More on P/E ratios and whether this market is cheap

Summary: The P/E ratio is a statistic that, while all-encompassing, can be misleading in determining under- and overvaluation. Nonetheless  regarding valuation it can be a useful guide in context.

I have written a lot about multiple expansion in the past year because I think this is a big issue. The United States is trading at a premium to other developed markets in terms of price to earnings and this multiple has been increasing even in the face of a recent increase in interest rates, which should cause multiples to contract. The real question here is one for fundamental analysis and valuation i.e. is this market as a whole valued fairly on a fundamental basis. And if not, what does that mean.

On this score, I like a recent analysis by Doug Short regarding P/E ratios.

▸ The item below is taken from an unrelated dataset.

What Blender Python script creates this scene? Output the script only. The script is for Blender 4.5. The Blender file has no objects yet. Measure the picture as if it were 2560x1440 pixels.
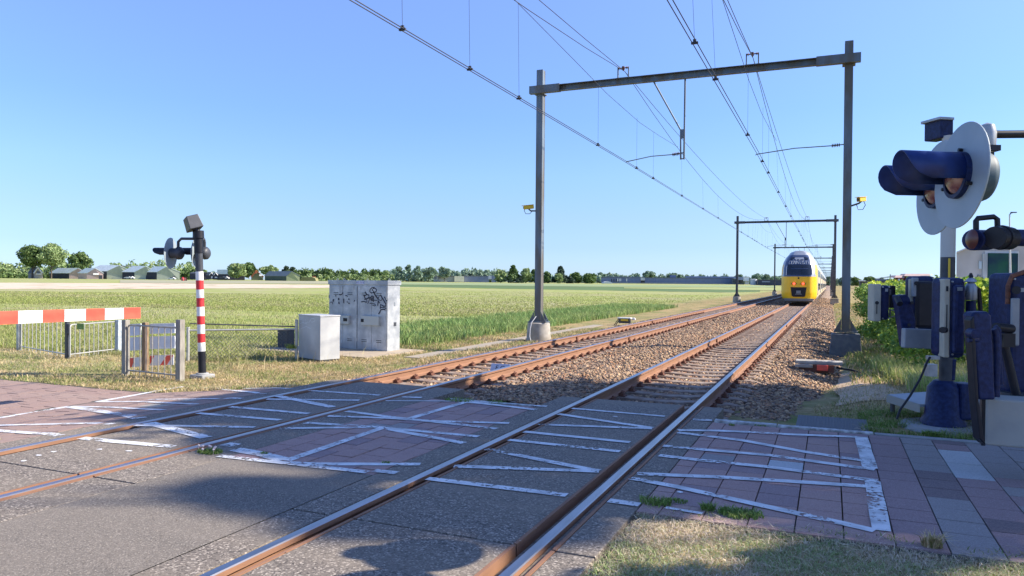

Here’s the crux of the analysis (the full version is here):

A standard way to investigate market valuation is to study the historic Price-to-Earnings (P/E) ratio using reported earnings for the trailing twelve months (TTM). Proponents of this approach ignore forward estimates because they are often based on wishful thinking, erroneous assumptions, and analyst bias.

[…]

 The average P/E ratio since the 1870’s has been about 15. But the disconnect between price and TTM earnings during much of 2009 was so extreme that the P/E ratio was in triple digits — as high as the 120s — in the Spring of 2009. In 1999, a few months before the top of the Tech Bubble, the conventional P/E ratio hit 34. It peaked close to 47 two years after the market topped out.

As these examples illustrate, in times of critical importance, the conventional P/E ratio often lags the index to the point of being useless as a value indicator. “Why the lag?” you may wonder. “How can the P/E be at a record high after the price has fallen so far?” The explanation is simple. Earnings fell faster than price. In fact, the negative earnings of 2008 Q4 (-$23.25) is something that has never happened before in the history of the S&P 500.

Because of these problems, what most analysts do is time-adjust or earnings adjust the multiple in a number of ways. One standard way to adjust is to take an average earnings over a longer timeframe to smooth out aberrations. The Cyclically Adjusted Price Earnings Ratio (CAPE) is the standard way of doing this. Another adjustment that makes sense is to use a ‘real’ earnings number under standard accounting principles instead of the reported or forward earnings number because these latter two numbers are massaged and manipulated by the companies in order to show a flattering current earnings profile. The goal is to get the P/E ratio to have more significance as a true estimate of over- or undervaluaton for individual companies or the market as a whole. And I think that CAPE does a good job of this. Here is Doug Short again:

As the chart below illustrates, the P/E10 closely tracks the real (inflation-adjusted) price of the S&P Composite. In fact, the detrended correlation between the two since 1881, the year when the first decade of average earnings is available, is 0.9976. (Note: A perfect positive correlation would be 1 and the absence of correlation would be 0).

S&P500 and the PE10

The historic P/E10 average is 16.5. After dropping to 13.3 in March 2009, the ratio rebounded to an interim high of 23.5 in February of 2011, and then hovered in the 20-to-21 range. The latest ratio is at same level as 2011 interim high. The ratio in the chart above is doubly smoothed (10-year average of earnings and monthly averages of daily closing prices for the index). Thus the fluctuations during the month aren’t especially relevant (e.g., the difference between the monthly average and monthly close P/E10).

Translation: the market is far above its average when measured on a backward-looking cyclically-adjusted basis that has been known to be highly correlated to actual earnings.

What this says to me is that this market is expensive. And the question therefore has to be why is it expensive. I have posited that it is not just lower discount rates since the market has resisted the increase in interest rates. Rather, multiples expand with the business cycle because prognosticators use the present a s a baseline to extrapolate into the future. And therefore, when the business cycle is up, earnings and multiples tend to both go up. This is what makes a secular bull, the expansion of earnings and multiples across multiple business cycles.

Right now, there is a lot of questioning as to whether this cyclical bull market is overbought i.e. riding a wave of multiple expansion which will come unstuck in the next cyclical downturn. I believe the answer is yes, that we are in the fat tail of the P/E multiple bell curve and Doug Short’s analysis says this is so as today’s market is in the 89th percentile in a historical context. Only 11 percent of cases are more ‘overbought’. What you need to see here for a true problem is a 2 standard deviation move i.e. something that is 2 standard deviations from the norm, putting it into the 97th percentile. This is the area where the tails are fattest and where bursting bubbles cause massive downside risk. We are not there. But the fact that we are in the 89th percentile suggests that we are not in a new cyclical bull market. There are only 11% of historical observations higher on a P/E level, profit margins are historically high and mean-reverting, and interest rates are historically low. All of these headwinds say that we are at the top of a cyclical bull cycle that will mean revert into a multiple contracting period when this business cycle turns down.